Records with scene code
——————————
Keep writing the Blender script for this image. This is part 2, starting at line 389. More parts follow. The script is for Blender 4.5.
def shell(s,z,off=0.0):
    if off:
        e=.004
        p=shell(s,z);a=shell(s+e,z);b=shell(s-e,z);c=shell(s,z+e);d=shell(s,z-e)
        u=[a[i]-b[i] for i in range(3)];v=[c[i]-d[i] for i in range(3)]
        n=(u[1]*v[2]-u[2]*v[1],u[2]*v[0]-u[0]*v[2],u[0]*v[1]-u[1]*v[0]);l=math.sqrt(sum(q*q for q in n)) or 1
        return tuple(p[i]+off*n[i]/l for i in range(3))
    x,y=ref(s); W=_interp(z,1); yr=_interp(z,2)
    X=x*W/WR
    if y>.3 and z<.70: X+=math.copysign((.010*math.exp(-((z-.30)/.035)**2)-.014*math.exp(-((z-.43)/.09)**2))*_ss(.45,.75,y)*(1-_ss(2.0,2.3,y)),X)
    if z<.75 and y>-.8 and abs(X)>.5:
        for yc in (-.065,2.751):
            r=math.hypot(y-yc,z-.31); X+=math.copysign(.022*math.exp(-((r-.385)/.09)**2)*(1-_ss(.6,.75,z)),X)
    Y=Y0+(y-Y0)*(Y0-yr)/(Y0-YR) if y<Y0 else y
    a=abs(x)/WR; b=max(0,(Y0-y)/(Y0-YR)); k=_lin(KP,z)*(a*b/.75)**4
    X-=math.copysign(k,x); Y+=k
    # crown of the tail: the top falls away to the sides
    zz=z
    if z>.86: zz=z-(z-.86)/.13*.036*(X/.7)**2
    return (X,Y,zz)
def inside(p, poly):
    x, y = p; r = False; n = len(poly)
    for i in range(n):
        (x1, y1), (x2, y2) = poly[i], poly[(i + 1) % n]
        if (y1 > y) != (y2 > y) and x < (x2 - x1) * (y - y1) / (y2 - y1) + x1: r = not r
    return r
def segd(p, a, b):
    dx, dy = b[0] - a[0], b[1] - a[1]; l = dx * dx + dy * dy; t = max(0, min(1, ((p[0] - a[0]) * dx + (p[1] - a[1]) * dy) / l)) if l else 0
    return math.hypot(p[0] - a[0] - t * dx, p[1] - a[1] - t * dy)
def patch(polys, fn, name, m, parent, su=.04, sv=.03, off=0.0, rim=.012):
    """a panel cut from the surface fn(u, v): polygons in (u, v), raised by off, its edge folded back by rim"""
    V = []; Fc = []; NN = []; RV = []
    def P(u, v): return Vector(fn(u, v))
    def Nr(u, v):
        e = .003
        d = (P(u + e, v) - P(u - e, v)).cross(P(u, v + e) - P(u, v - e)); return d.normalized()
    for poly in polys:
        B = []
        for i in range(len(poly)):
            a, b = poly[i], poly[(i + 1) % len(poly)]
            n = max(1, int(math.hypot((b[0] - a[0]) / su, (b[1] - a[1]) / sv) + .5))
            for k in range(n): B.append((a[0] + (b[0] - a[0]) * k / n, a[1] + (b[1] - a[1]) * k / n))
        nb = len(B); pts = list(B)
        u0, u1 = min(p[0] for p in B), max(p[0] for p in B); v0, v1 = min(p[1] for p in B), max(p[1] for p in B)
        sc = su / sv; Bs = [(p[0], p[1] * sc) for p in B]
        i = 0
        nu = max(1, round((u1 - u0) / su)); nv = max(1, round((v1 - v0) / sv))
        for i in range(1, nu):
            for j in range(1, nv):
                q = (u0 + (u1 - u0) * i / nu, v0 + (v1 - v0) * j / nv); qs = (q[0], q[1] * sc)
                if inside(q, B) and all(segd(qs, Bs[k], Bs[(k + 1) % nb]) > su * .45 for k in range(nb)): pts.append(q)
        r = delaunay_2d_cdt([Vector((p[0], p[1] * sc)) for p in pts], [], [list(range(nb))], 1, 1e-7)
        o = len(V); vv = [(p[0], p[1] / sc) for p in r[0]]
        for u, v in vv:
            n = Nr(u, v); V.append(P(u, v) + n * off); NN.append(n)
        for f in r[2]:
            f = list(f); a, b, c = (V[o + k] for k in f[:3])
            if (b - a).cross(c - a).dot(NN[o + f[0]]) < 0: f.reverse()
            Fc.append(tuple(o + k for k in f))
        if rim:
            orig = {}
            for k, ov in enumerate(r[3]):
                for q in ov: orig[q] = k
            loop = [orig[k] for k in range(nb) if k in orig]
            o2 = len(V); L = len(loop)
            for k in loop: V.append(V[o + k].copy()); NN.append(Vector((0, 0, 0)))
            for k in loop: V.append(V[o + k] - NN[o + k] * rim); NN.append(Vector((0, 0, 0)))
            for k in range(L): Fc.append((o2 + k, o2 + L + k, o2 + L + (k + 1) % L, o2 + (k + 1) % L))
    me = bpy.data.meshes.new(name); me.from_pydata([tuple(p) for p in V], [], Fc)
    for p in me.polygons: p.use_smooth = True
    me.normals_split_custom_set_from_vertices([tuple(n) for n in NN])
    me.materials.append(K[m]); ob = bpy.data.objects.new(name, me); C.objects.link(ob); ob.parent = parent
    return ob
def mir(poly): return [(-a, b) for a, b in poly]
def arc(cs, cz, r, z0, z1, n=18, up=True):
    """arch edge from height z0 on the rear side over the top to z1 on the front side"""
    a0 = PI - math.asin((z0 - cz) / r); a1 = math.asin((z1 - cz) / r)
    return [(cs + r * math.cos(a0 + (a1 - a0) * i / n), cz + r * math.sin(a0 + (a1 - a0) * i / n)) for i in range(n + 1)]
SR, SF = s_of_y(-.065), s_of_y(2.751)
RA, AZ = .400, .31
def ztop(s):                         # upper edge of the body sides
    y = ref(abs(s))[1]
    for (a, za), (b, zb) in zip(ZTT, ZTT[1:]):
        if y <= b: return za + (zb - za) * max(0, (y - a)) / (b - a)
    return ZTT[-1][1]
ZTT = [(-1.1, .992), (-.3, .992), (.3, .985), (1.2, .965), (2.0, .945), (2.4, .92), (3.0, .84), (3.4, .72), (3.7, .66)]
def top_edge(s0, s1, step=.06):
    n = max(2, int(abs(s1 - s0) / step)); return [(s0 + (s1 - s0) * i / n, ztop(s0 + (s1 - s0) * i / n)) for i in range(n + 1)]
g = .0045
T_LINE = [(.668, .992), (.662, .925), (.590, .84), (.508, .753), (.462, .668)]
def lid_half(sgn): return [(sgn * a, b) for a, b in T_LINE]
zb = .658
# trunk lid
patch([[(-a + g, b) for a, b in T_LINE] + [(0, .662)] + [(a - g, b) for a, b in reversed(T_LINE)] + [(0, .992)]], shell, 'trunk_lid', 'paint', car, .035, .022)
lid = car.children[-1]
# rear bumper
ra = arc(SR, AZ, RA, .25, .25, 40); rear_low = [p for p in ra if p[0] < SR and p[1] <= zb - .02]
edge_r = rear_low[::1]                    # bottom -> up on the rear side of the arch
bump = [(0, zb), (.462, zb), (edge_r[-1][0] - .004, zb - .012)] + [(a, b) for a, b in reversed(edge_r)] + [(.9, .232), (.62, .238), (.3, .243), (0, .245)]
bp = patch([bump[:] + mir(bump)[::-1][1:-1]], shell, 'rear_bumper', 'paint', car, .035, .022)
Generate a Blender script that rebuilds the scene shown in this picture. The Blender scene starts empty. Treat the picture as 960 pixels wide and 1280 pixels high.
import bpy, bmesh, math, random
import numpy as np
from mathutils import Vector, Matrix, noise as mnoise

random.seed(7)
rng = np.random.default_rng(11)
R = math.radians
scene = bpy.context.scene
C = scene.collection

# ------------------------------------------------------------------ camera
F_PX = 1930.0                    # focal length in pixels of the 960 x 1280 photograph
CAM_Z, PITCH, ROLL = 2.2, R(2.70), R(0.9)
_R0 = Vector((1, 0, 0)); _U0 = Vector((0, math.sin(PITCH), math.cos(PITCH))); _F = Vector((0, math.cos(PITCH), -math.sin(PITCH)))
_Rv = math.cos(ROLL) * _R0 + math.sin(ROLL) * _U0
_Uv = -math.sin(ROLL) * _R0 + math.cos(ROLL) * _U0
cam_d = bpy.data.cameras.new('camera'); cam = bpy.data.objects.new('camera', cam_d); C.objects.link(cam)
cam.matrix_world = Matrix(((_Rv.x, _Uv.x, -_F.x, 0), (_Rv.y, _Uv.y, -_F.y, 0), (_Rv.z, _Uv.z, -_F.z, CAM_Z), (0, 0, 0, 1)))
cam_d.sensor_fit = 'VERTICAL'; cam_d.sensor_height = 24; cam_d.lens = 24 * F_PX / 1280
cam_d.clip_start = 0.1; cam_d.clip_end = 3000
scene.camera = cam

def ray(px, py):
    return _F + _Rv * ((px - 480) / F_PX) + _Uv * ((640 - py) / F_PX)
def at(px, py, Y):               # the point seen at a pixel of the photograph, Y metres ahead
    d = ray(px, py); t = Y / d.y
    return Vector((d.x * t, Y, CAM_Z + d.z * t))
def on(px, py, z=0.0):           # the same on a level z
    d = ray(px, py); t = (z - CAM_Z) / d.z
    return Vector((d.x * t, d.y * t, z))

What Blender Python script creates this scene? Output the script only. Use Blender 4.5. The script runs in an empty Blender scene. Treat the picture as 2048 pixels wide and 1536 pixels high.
——————————
## STATED PROBLEM
Read through the data and copy every line where "empty" shows up.

## SOLUTION TO THE EXERCISE
Generate a Blender script that rebuilds the scene shown in this picture. The Blender scene starts empty. Treat the picture as 960 pixels wide and 1280 pixels high.
What Blender Python script creates this scene? Output the script only. Use Blender 4.5. The script runs in an empty Blender scene. Treat the picture as 2048 pixels wide and 1536 pixels high.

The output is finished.